If you need to track and report on account activity for multiple companies—or if you are consolidating external companies into your parent xTuple database—then you will need to define company information on this screen. To prevent unbalanced trial balances at the company level, G/L transactions and series postings will not be allowed that cross companies.

Note

If prior to xTuple ERP 3.7.0 you were using the company segment for something other than separate company reporting—and you need to continue that usage—please contact your xTuple support representative.

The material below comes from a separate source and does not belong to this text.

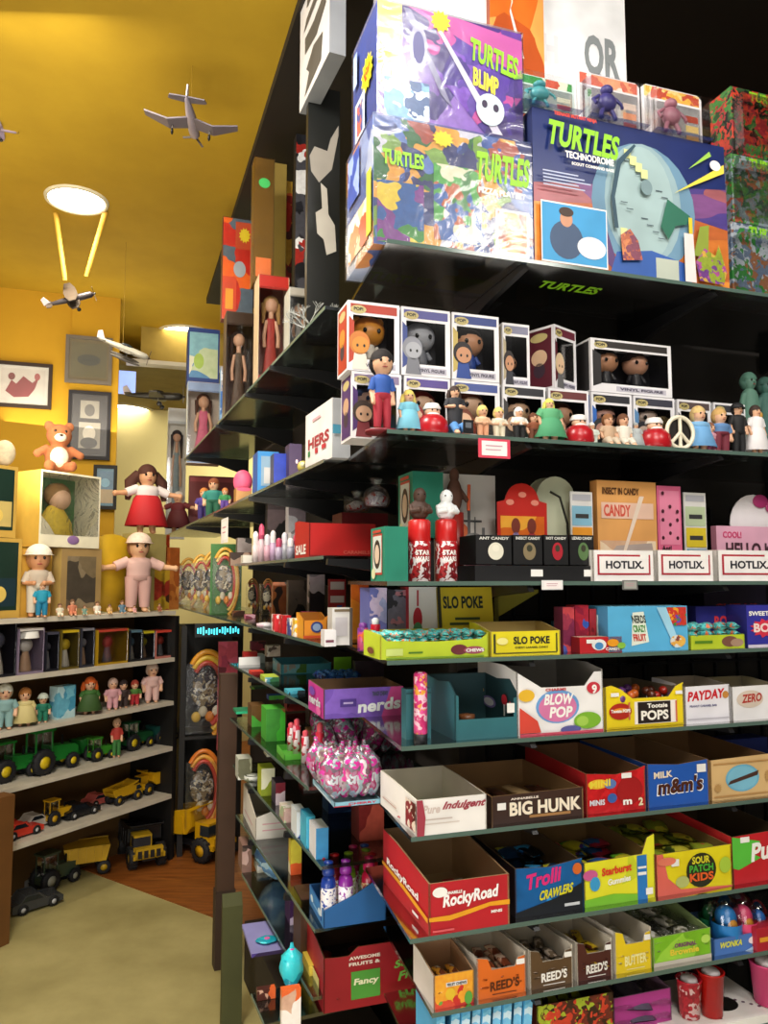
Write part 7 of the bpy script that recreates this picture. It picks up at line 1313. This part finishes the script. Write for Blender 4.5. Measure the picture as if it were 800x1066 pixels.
# ------------------------------------------------------------------ light
def area(loc,tgt,size,power,color,name='area_light',sy=None):
    l=bpy.data.lights.new(name,'AREA'); l.energy=power; l.color=color; l.size=size
    if sy: l.shape='RECTANGLE'; l.size_y=sy
    o=bpy.data.objects.new(name,l); COL.objects.link(o); o.location=loc
    o.rotation_euler=(Vector(tgt)-Vector(loc)).to_track_quat('-Z','Y').to_euler(); return o
def spot(loc,tgt,power,color,deg,r=.08,blend=.5):
    l=bpy.data.lights.new('spot','SPOT'); l.energy=power; l.color=color; l.spot_size=math.radians(deg); l.spot_blend=blend; l.shadow_soft_size=r
    o=bpy.data.objects.new('spot_light',l); COL.objects.link(o); o.location=loc
    o.rotation_euler=(Vector(tgt)-Vector(loc)).to_track_quat('-Z','Y').to_euler(); return o
W1=(1,.95,.88); W2=(1,.9,.7)
area((.5,-.4,HC-.15),(.9,1.6,1.2),.9,60,W1)
area((1.9,.2,HC-.15),(1.4,2,1.0),.6,30,W1)
area((-.9,1.2,HC-.15),(.1,2.4,1.0),.5,52,W1)
spot((.55,.9,HC-.12),tuple(FA.P(.35,.2,ZT+.15)),24,(1,.97,.97),75,.1)
spot((pl1[0],pl1[1],HC-.05),(pl1[0],pl1[1],0),80,W2,140,.12)
area((-1.2,2.2,HC-.2),(-1.3,4.4,.8),.5,16,W2)
area((-2.2,3.0,HC-.5),(-2.0,3.4,HC),.8,5,W2)
area((-1.0,2.4,1.9),(-1.2,3.2,HC),1.6,14,(1,.92,.75))  # added lamp aimed upward, in place of bounce onto the ceiling
area((hd[0]+.8,hd[1]+1.4,HZ-.1),(hd[0]+.6,hd[1]+2,0),.6,40,(1,.93,.7))
area((.8,-1.3,.35),(.8,1.6,1.9),1.2,14,(.95,.97,1))  # added low fill from below, in place of floor bounce
area((-.9,.4,.5),(.1,2.2,1.0),.8,18,W1)  # added low fill for the goods on the aisle side
area((0,-2.5,1.6),(0,2,1.2),2.5,22,W1)  # added broad fill from behind the camera
w=bpy.data.worlds.new('world'); bpy.context.scene.world=w; w.use_nodes=True
w.node_tree.nodes['Background'].inputs[0].default_value=(1,.93,.82,1); w.node_tree.nodes['Background'].inputs[1].default_value=.6
sc=bpy.context.scene; sc.view_settings.view_transform='Standard'; sc.view_settings.exposure=0; sc.view_settings.look='None'
sc.cycles.transparent_max_bounces=24; sc.cycles.max_bounces=8; sc.cycles.use_denoising=True
p_=hitZ(170,345,HC); area((p_[0]-.3,p_[1]-.8,HC-.9),(p_[0]-.3,p_[1]-.6,HC),.9,10,(1,.9,.7))  # added lamp to brighten the far end of the ceiling
area((pl1[0]-.2,3.6,1.3+.9),(-1.9,4.95,2.2),.5,4,(1,.88,.65))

To add a new company, select the NEW button. The following screen will appear:

Create new company

When creating a new company, you are presented with the following options:

Number

Enter a number to identify the company.

Description

Enter a brief description of the company.

Retained Earnings

Select a valid general ledger account. This is an equity account. It will be credited if retained earnings are positive—and debited if retained earnings are negative. The retained earnings calculation occurs when a fiscal year is closed. Total expenses for the year are subtracted from total revenues, and the balance is transferred to the year end equity account. The system then automatically resets the beginning balances for revenue and expense accounts to $0 for the start of the new fiscal year.

Currency Gain/Loss

Select a valid general ledger account. This is an expense account only needed for xTuple ERP databases where multiple currencies are in use. The account will debited for currency gains and credited for currency losses arising from fluctuating exchange rates. Currency gains/losses may be recognized at the following points: 1) When posting a cash receipt applied to an invoice; 2) when posting a payables check applied to a voucher; 3) when applying a receivable misc. Credit memo to an invoice; and 4) when applying a payables misc. Credit memo to a voucher. In each case, the gain or loss arises when the exchange rate used for the apply-to document differs from the exchange rate used for the application.

G/L Series Discrepancy

Select a valid general ledger account. This is an expense account. It will be debited or credited if rounding errors cause discrepancies when multiple line item (i.e., series) transactions are posted to the general ledger. If used, the amounts posted to this account will be minuscule, as rounding errors are fractional by nature.

Unassigned G/L Account

Select a valid general ledger account. This is a liability account. It will be debited or credited when the system cannot determine a ledger (or more typically a receivable/payable) account to distribute funds to. As a rule, there should be nothing in this account besides exceptions. The intention is that accountants should review the account monthly. If they find anything in the account, they should journal the amount out to the correct account(s) and fix the cause of the unassigned accounts.

External Company

Select to designate the company as a pointer to a company on another database. This option will only be visible if external company consolidation is enabled in the system's accounting configuration. This option is also available only on xTuple ERP Distribution Edition and higher.

Tip

Once G/L accounts have been created using a defined company segment, either manually or via synchronization, the External Company option will no longer be editable.

Server

Enter the server address of the external company.

Port

Enter the port used by the external company server.

Database

Enter the database used by the external company.

Test

Select to confirm the connection and external company compatibility criteria. This option will only be available once the connection details have been entered.

Currency

Specify the currency of the external company whose financial information you will be importing into the parent company database.

Unrealized Gain/Loss

Specify a G/L account to be used for making corrections to your balance sheet due to currency fluctuations in or between accounting periods.